Jaro Veselinovič completed his undergraduate and master studies at the Department of Ethnology and Cultural Anthropology (Faculty of Arts, Univerity of Ljubljana). In 2017, he defended the BA thesis Bosnia in Transition, Bosnians in Transit: Contemporary Migrations from Bosnia and Herzegovina in the Light of Political-Economic Changes. In March 2021, he completed his MA studies with the thesis Transformation of Everyday Life in Post-Socialist Macedonia: Hope and Waiting between Socialism and the European Union, which was nominated for the University of Ljubljana’s Prešeren award. He deepened his knowledge by studying in Prague (2015/2016) and by studying and practical training in Skopje (2018/2019).
Since October 2021, he is employed as a research assistant to Saša Poljak Istenič, Ph.
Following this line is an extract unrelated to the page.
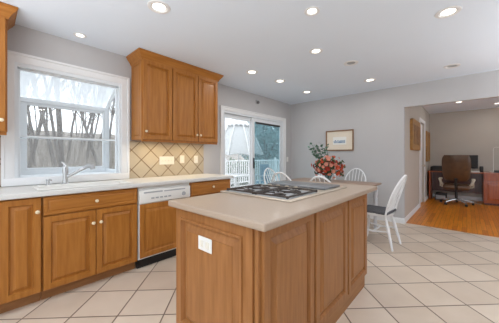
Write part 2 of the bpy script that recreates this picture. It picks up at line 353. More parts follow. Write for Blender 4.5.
# ------------------------------------------------------------ ceiling lights
def downlight(loc, label, on=True, power=None, sc=1):
    t = thing('recessed_ceiling_light', label, 'ceiling light', loc, 0, None)
    MB().lathe([(.052, -.001), (.062, -.003), (.066, -.008), (.07, -.009), (.088, -.006), (.092, -.001)], (0, 0, 0), 28, cap=False).build('trim_ring', M['trim'], t)
    MB().lathe([(.052, -.0012), (.03, -.0022), (.002, -.0025)], (0, 0, 0), 28, cap=False).build('lamp_face' if on else 'dark_baffle', M['bulb'] if on else M['dwgrey'], t)
    if on: area('lamp_light', (0, 0, -.014), (0, 0, 0), .11, .11, power or LAMP_W, (1, .97, .94), t, 'DISK')
    t.scale = (sc, sc, 1)
    return t
LG = [((-1.90, .97), 'large recessed ceiling light nearest the crown of the three-door wall cabinets'),
      ((-2.94, .649), 'smallest recessed ceiling light, close to the wall above the sink window'),
      ((-.982, 1.878), 'recessed ceiling light directly above the island near the top edge of the view'),
      ((-1.322, 2.625), 'recessed ceiling light in mid ceiling, next behind the one over the island'),
      ((-.121, 2.68), 'big bright recessed ceiling light at upper right, nearest the header'),
      ((-2.353, 2.645), 'recessed ceiling light just right of the wall cabinet crown'),
      ((-2.292, 3.274), 'middle recessed ceiling light of the row running toward the far corner'),
      ((-2.298, 4.189), 'recessed ceiling light nearest the corner beside the patio door'),
      ((-1.173, 4.22), 'recessed ceiling light close to the back wall above the framed picture side'),
      ((-.135, 7.316), 'recessed ceiling light inside the study above the desk chair'),
      ((.531, 8.1), 'recessed ceiling light inside the study at the right edge of view'),
      ((1.2, 1.0), 'unseen recessed light added behind the viewpoint, right'), ((.3, -.9), 'unseen recessed light added behind the viewpoint, middle'),  # from here on: lamps out of view, added to raise room brightness
      ((-1.8, -1.0), 'unseen recessed light added behind the viewpoint, left'), ((1.6, 3.4), 'unseen recessed light added out of view right of the island')]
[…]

D. at the Institute of Slovenian Ethnology at ZRC SAZU and enrolled in the Ph. D. study program at the Faculty of Arts under the mentorship of Miha Kozorog, Ph. D., with the research focusing on the European Capital of Culture as a ritual of Europeanization.

Polish team

 

Anna Horolets

Anna Horolets is an Associate Professor at the Institute of Ethnology and Cultural Anthropology, University of Warsaw (IEiAK UW). She holds both PhD and Habilitation in sociology obtained at Polish Academy of Sciences and University of Warsaw, respectively. She conducted research and authored monographs on the Europeanization processes and on various forms of geographic mobility, including tourism and migration. Her previous research projects focused on migrants’ leisure and the visions of the good life. She recently turned to studying urban greenspaces and local receptions of European climate neutrality policies in cities. Anna Horolets is a PI of the EU-URGE project in Poland.

Maria Małanicz

Maria Małanicz-Przybylska is an Assistant Professor at the IEiAK UW. She holds a PhD in Ethnology from the University of Warsaw. She specializes in the anthropology of music and sound. Her research interests include the transformations of traditional culture, the ways in which traditional themes live and function in new contexts, and the relationships between sound, space and people. She also studies the uses of music in social and political settings. Her second field of interest is cultural heritage studies.

Renata Putkowska

Renata Putkowska-Smoter is a post-doctoral researcher at the Institute of Ethnology and Cultural Anthropology, University of Warsaw. She has a PhD in sociology from the Institute of Philosophy and Sociology, Polish Academy of Sciences. Her research interests include the role of ambiguity and ambivalence towards nature in shaping environmental conflicts and urban governance. She has been a PI on two projects examining the governance of urban climate change and the perspective of street-level bureaucrats. She is an active member of the Environmental Sociology Section of the Polish Sociological Association.

Maja Wroblewska

Maja Wróblewska (scholarship in 04/2025-03/2026) is a sociology and law student at the College of Interdisciplinary Individual Studies in Humanities and Social Sciences at the University of Warsaw, where she previously graduated with honours in liberal arts. Her research interests lie at the intersection of urban studies with a particular focus on housing inequalities, critical policy studies and environmental anthropology. She has worked as a researcher for NGOs and private institutions involved in participatory design of public spaces.

Anna Ptak

Anna Ptak (scholarship in 04/2024-03/2025) is a PhD candidate at the Doctoral School of Humanities, affiliated at the Institute of Ethnology and Cultural Anthropology, University of Warsaw. She is investigating air pollution as social and environmental assemblage, her research interests include environmental and political anthropology, climate and energy studies, art and research collaboration, anthropology of extractivism, mining, infrastructures, resistance and activism. Anna Ptak works also as a contemporary art curator.